All habits start as new habits. Starting a habit is the most energy-intensive part of the process. Through daily consistency, new habits progressively take less and less energy to maintain, until, eventually, they reach a point where the maintenance energy reaches zero.
An old habit is a habit that has become effortless. An old habit has become identity.
A new habit is something you do.
An old habit is something you are.
I see identity as a modular structure. I call the elements that make up your identity, identity-blocks. Identity-blocks, big and small, compound in making you who you are.
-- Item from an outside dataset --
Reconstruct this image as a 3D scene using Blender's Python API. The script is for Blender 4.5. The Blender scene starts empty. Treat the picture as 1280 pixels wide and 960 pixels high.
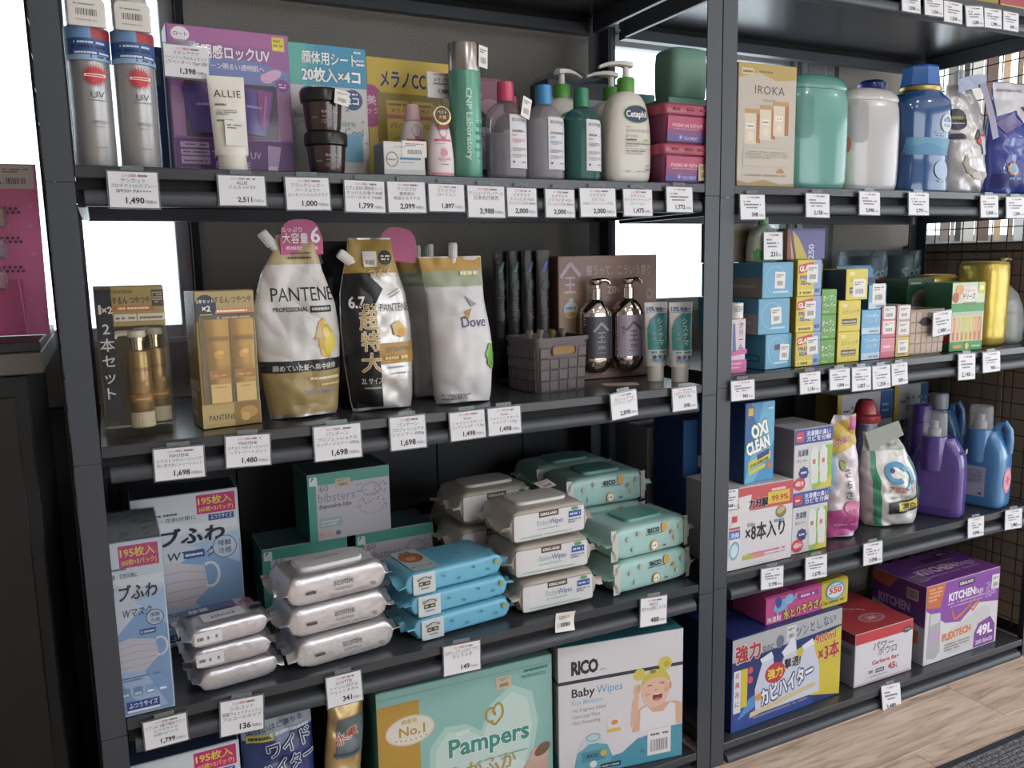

I track most habits temporarily. That is, I track new habits until they become old habits.
A select few habits, however, I want to track forever: the highest-leverage habits, and those corresponding to the most powerful identity-blocks. These are my non-negociables. I call them identity-afirming habits.”
“So they’re also reminders.”
“Indeed.”
“Which are your current identity-affirming habits?”
“Meditation
Writing (Playing with ideas)
Movement (Daily walk(s), Parkour, Perpetual Motion Machine [<link; very short read])
Non-Zero Progress [<link; very short read] – No day without progress towards my most important goals.
Cold Shower“
“Which of them has the longest streak?”
“Writing and cold shower: they’re both 651 days old.”
“Which is the oldest, and which is the youngest?”
“The oldest is meditation. Currently, it’s 395 days old, because I missed a day and I started back from zero.
The newest is non-zero progress. Currently, it’s 28 days young.”